Oh, Christ! holy and beautiful Man! if Thou yet livest in far-away realms of light and blessedness–grant that I may see Thee, and learn of Thy wondrous wisdom. Enlighten my darkness, and suffer me to love Thee as the Divinest type of man that my thought has yet imagined.
THE DAWN OF THE MORNING.–I have gone back to my Bible with the old childish love and reverence. I read it with an object now. I know that in it, the beautiful Christ-nature was portrayed; and I read with infinite longings to find Him the “unknown God;” and bright revealings come to me through this Book. I feel that it is Divine, and the light grows upon me; and sometimes like the Apostles, who awakened in the night, and saw Christ transfigured before them, I also saw a transfiguration. I lose sight of the mere material man, and I perceive an inner glory of being, a radiance of wisdom, and purity, and love, that clothe Him in a Divine light, and make His countenance brilliant with a spiritual glory.

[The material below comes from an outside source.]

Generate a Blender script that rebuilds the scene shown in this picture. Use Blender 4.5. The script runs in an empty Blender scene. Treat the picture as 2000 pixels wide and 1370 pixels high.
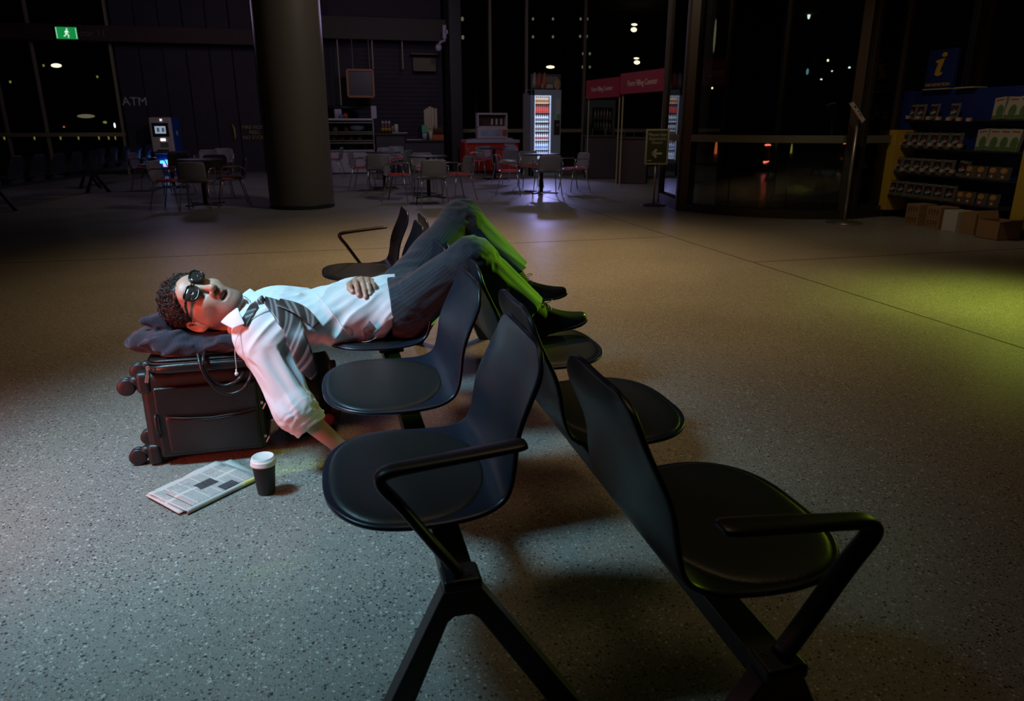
import bpy, bmesh, math, random
import numpy as np
from mathutils import Vector, Matrix
random.seed(7); np.random.seed(7)
scene = bpy.context.scene
col = scene.collection
PI = math.pi

# ------------------------------------------------------------------ camera
F = 1400.0; CAMH = 1.25; HORY = 245.0; VX = 628.0
pitch = math.atan((685-HORY)/F)
yaw = math.atan((1000-VX)*math.cos(pitch)/F)
_fh = Vector((math.sin(yaw), math.cos(yaw), 0)); _r = Vector((math.cos(yaw), -math.sin(yaw), 0))
_fw = _fh*math.cos(pitch) + Vector((0, 0, -math.sin(pitch))); _up = _r.cross(_fw)
CP = Vector((0, 0, CAMH))
cd = bpy.data.cameras.new('camera'); cam = bpy.data.objects.new('camera', cd); col.objects.link(cam)
cd.sensor_width = 36; cd.lens = F/2000*36; cd.clip_end = 200; cd.clip_start = .05
M3 = Matrix((_r, _up, -_fw)).transposed()
cam.matrix_world = Matrix.Translation(CP) @ M3.to_4x4()
cd.dof.use_dof = True; cd.dof.focus_distance = 3.0; cd.dof.aperture_fstop = 5.6
scene.camera = cam
vs = scene.view_settings
vs.view_transform = 'Standard'; vs.look = 'None'; vs.exposure = 0.0; vs.gamma = 1.0; vs.use_curve_mapping = False

# ------------------------------------------------------------------ world and lamps
w = bpy.data.worlds.new('world'); scene.world = w; w.use_nodes = True
w.node_tree.nodes['Background'].inputs[0].default_value = (.50, .42, .60, 1)
w.node_tree.nodes['Background'].inputs[1].default_value = .0035

def lamp(name, kind, loc, target, energy, color, size=.5, size_y=None, spot=None, blend=.6):
    l = bpy.data.lights.new(name, kind); o = bpy.data.objects.new(name, l); col.objects.link(o)
    l.energy = energy; l.color = color; o.location = loc
    if kind == 'AREA':
        l.size = size
        if size_y: l.shape = 'RECTANGLE'; l.size_y = size_y
    else:
        l.shadow_soft_size = size
    if kind == 'SPOT': l.spot_size = math.radians(spot); l.spot_blend = blend
    if target is not None:
        o.rotation_euler = (Vector(target)-Vector(loc)).to_track_quat('-Z', 'Y').to_euler()
    return o
lamp('key_spot', 'SPOT', (-1.60, 2.35, 2.7), (-.46, 2.62, .25), 430, (.42, .79, 1.0), .30, spot=68, blend=1.0)
lamp('ceiling_spot', 'SPOT', (1.6, 7.0, 5.8), (1.5, 6.6, 0), 1300, (1.0, .68, .33), .8, spot=88, blend=1.0)
lamp('warm_fill', 'AREA', (1.2, 2.6, 5.6), (1.2, 2.6, 0), 16, (1.0, .70, .36), 2.0)  # added warm fill that lifts the foreground shadows
lamp('green_shin_lamp', 'SPOT', (3.6, 3.4, 2.3), (.70, 2.60, .68), 1300, (.40, .90, .03), .06, spot=10.5, blend=.9)
lamp('green_calf_lamp', 'SPOT', (3.6, 3.4, 2.3), (.70, 3.12, .70), 1000, (.40, .90, .03), .06, spot=9, blend=.9)
lamp('green_floor_lamp', 'SPOT', (4.95, 3.95, 1.4), (4.75, 3.95, 0), 115, (.68, .88, .10), .3, spot=115, blend=1.0)
lamp('green_rim_lamp', 'SPOT', (3.9, 3.2, 1.05), (.8, 1.9, .50), 26, (.62, .90, .05), .10, spot=38, blend=1.0)
lamp('green_low_lamp', 'SPOT', (2.7, 2.05, .16), (-.15, 2.50, .20), 24, (.72, .90, .05), .06, spot=13, blend=.7)
lamp('red_side_lamp', 'AREA', (-2.0, 1.7, .50), (-.45, 2.85, .5), 5.5, (1.0, .14, .09), .5).data.spread = math.radians(75)
lamp('red_floor_lamp', 'SPOT', (-2.35, 3.1, 1.0), (-2.0, 2.8, 0), 26, (1.0, .30, .34), .2, spot=130, blend=1.0)
lamp('hall_fill', 'SPOT', (2.8, 8.5, 5.6), (1.2, 15.5, .2), 260, (1.0, .88, .80), .3, spot=100, blend=1.0)  # added fill for the chairs, column and café fronts
lamp('door_fill', 'SPOT', (3.0, 8.0, 4.9), (6.6, 12.4, 2.2), 170, (1.0, .80, .55), .2, spot=56, blend=1.0)  # added to brighten the banners and the door frame
lamp('rack_fill', 'SPOT', (4.6, 5.8, 4.6), (7.3, 7.5, .8), 100, (1.0, .80, .55), .2, spot=60, blend=1.0)  # added to brighten the information rack
lamp('cafe_fill', 'POINT', (2.2, 17.2, 3.6), None, 50, (.70, .56, 1.0), .4)  # added violet fill for the dim café end
lamp('cafe_fill_left', 'POINT', (-3.0, 17.0, 3.6), None, 28, (.70, .56, 1.0), .4)  # second added violet fill, towards the cash machine

# ------------------------------------------------------------------ helpers
def ray(x, y): return _fw + _r*((x-1000)/F) + _up*((685-y)/F)
def at(x, y, z=0.0):
    d = ray(x, y); return CP + d*((z-CAMH)/d.z)
def atY(x, y, Y):
    d = ray(x, y); return CP + d*(Y/d.y)

def tag(o, label=None, cat=None, group=None, kind=None):
    if label: o['label'] = label
    if cat: o['category'] = cat
    if group: o['group'] = group
    if kind: o['kind'] = kind
    return o
def thing(name, label, cat, loc=(0, 0, 0), rz=0.0, group=None):
    o = bpy.data.objects.new(name, None); col.objects.link(o)
    o.empty_display_size = .1
    o.location = loc; o.rotation_euler = (0, 0, rz)
    return tag(o, label, cat, group)
KIDS = {}
def copy_tree(o, parent=None):
    c = o.copy(); col.objects.link(c)
    if parent is not None:
        c.parent = parent; KIDS.setdefault(parent.name, []).append(c)
    for ch in list(KIDS.get(o.name, [])): copy_tree(ch, c)
    return c

class MB:
    def __init__(s): s.v = []; s.f = []; s.m = []; s.cur = 0
    def add(s, vs_, fs):
        b = len(s.v); s.v += [tuple(p) for p in vs_]; s.f += [tuple(b+i for i in f) for f in fs]; s.m += [s.cur]*len(fs); return s
    def mi(s, i): s.cur = i; return s
    def box(s, c, d, M=None):
        x, y, z = d[0]/2, d[1]/2, d[2]/2
        p = [Vector(q) for q in ((-x,-y,-z),(x,-y,-z),(x,y,-z),(-x,y,-z),(-x,-y,z),(x,-y,z),(x,y,z),(-x,y,z))]
        if M is not None: p = [M @ q for q in p]
        c = Vector(c)
        return s.add([q+c for q in p], [(0,3,2,1),(4,5,6,7),(0,1,5,4),(1,2,6,5),(2,3,7,6),(3,0,4,7)])
    def bar(s, a, b, wx, wy, up=(0, 1, 0)):          # rectangular bar from a to b; wy is measured along up
        a, b = Vector(a), Vector(b); d = (b-a).normalized(); u = Vector(up); u = (u-d*u.dot(d)).normalized(); l = d.cross(u)
        p = []
        for q in (a, b):
            for i, j in ((-1,-1),(1,-1),(1,1),(-1,1)): p.append(q+l*(i*wx/2)+u*(j*wy/2))
        return s.add(p, [(3,2,1,0),(4,5,6,7),(0,1,5,4),(1,2,6,5),(2,3,7,6),(3,0,4,7)])
    def tube(s, pts, r, n=8, caps=True):
        pts = [Vector(p) for p in pts]; m = len(pts); rs = r if isinstance(r, (list, tuple)) else [r]*m
        vs_ = []; t0 = (pts[1]-pts[0]).normalized(); u = t0.orthogonal().normalized()
        for i, p in enumerate(pts):
            t = (pts[min(i+1, m-1)]-pts[max(i-1, 0)])
            t = t.normalized() if t.length > 1e-9 else t0
            u = (u-t*u.dot(t)); u = u.normalized() if u.length > 1e-6 else t.orthogonal().normalized()
            l = t.cross(u)
            for k in range(n):
                a = 2*PI*k/n; vs_.append(p+u*(rs[i]*math.cos(a))+l*(rs[i]*math.sin(a)))
        fs = [(i*n+k, i*n+(k+1) % n, (i+1)*n+(k+1) % n, (i+1)*n+k) for i in range(m-1) for k in range(n)]
        if caps: fs += [tuple(range(n-1, -1, -1)), tuple((m-1)*n+k for k in range(n))]
        return s.add(vs_, fs)
    def lathe(s, prof, n=24, c=(0, 0, 0), M=None):
        vs_ = []; c = Vector(c)
        for r, z in prof:
            for k in range(n):
                a = 2*PI*k/n; q = Vector((r*math.cos(a), r*math.sin(a), z))
                if M is not None: q = M @ q
                vs_.append(q+c)
        m = len(prof)
        fs = [(i*n+k, i*n+(k+1) % n, (i+1)*n+(k+1) % n, (i+1)*n+k) for i in range(m-1) for k in range(n)]
        fs += [tuple(range(n-1, -1, -1)), tuple((m-1)*n+k for k in range(n))]
        return s.add(vs_, fs)
    def ell(s, c, r, n=12, m=8, M=None):
        pr = []
        vs_ = []; c = Vector(c)
        for i in range(m+1):
            t = PI*i/m; t = min(max(t, .02), PI-.02)
            for k in range(n):
                a = 2*PI*k/n; q = Vector((r[0]*math.sin(t)*math.cos(a), r[1]*math.sin(t)*math.sin(a), -r[2]*math.cos(t)))
                if M is not None: q = M @ q
                vs_.append(q+c)
        fs = [(i*n+k, i*n+(k+1) % n, (i+1)*n+(k+1) % n, (i+1)*n+k) for i in range(m) for k in range(n)]
        fs += [tuple(range(n-1, -1, -1)), tuple(m*n+k for k in range(n))]
        return s.add(vs_, fs)
    def prism(s, poly, o, ux, uy, un, th):           # polygon in (ux,uy) plane at o, extruded along un
        o, ux, uy, un = Vector(o), Vector(ux), Vector(uy), Vector(un); n = len(poly)
        p = [o+ux*a+uy*b for a, b in poly]; q = [v+un*th for v in p]
        return s.add(p+q, [tuple(range(n-1, -1, -1)), tuple(range(n, 2*n))]+[(i, (i+1) % n, n+(i+1) % n, n+i) for i in range(n)])
    def grid(s, rows):                               # rows of equal length
        n = len(rows[0]); vs_ = [p for r in rows for p in r]
        return s.add(vs_, [(i*n+j, i*n+j+1, (i+1)*n+j+1, (i+1)*n+j) for i in range(len(rows)-1) for j in range(n-1)])
    def build(s, name, mat, parent=None, smooth=False, bevel=0, solid=0, sub=0, label=None, seg=2, offset=0, auto=None):
        me = bpy.data.meshes.new(name); me.from_pydata([tuple(p) for p in s.v], [], s.f); me.update()
        bm = bmesh.new(); bm.from_mesh(me); bmesh.ops.recalc_face_normals(bm, faces=bm.faces); bm.to_mesh(me); bm.free()
        mats = mat if isinstance(mat, (list, tuple)) else [mat]
        for m_ in mats: me.materials.append(m_)
        if len(mats) > 1: me.polygons.foreach_set('material_index', s.m)
        if smooth or sub: me.polygons.foreach_set('use_smooth', [True]*len(me.polygons))
        o = bpy.data.objects.new(name, me); col.objects.link(o)
        if parent is not None: o.parent = parent; KIDS.setdefault(parent.name, []).append(o)
        if solid:
            md = o.modifiers.new('solid', 'SOLIDIFY'); md.thickness = solid; md.offset = offset
        if bevel:
            md = o.modifiers.new('bevel', 'BEVEL'); md.width = bevel; md.segments = seg; md.limit_method = 'ANGLE'; md.angle_limit = math.radians(40)
            me.polygons.foreach_set('use_smooth', [True]*len(me.polygons)); md.harden_normals = True
        if sub:
            md = o.modifiers.new('sub', 'SUBSURF'); md.levels = sub; md.render_levels = sub
        if label: o['label'] = label
        return o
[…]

This transfiguration, what was it? My thought dwells upon it so–it was a wonderful thing. I know that the scoffing philosophers ridicule the idea of there being any reality in it; they regard it either as a fiction on the part of the writers, or as a dream or a delusion of the senses. But I believe that it all happened just as it was narrated. For it is beautiful to believe it. If it did not happen, I am none the worse for believing it, even if the whole life was a fiction, which all history proves to have been true; and had no Christ lived upon the earth, yet, as a work of art, this fiction would have been the highest and most beautiful dream of the human thought. But if it is all literally true; if Christ was “God manifest in the flesh,” how much do I gain by believing in him! I have attained the highest and best of all knowledge–I know GOD!
And this transfiguration becomes a wonderful revelation! It was the Spirit of God shining through the Man. And this spirit was a substance and a form. And what was its form?–that of a man, with a face radiant as the sun. Now know I how to think of God. He is no longer a vague, incomprehensible existence; an ether floating in space. But He is a living, breathing human form, a Man! in whose image and likeness we were created. Oh, how I thank God that He has revealed this to me! Now, I know what manner of Being I pray to; and like as the apostles saw Him, in His Divine spiritual human form, will I now always think of Him. I will look through His veil of flesh, I will love Him as the only God-man that ever existed.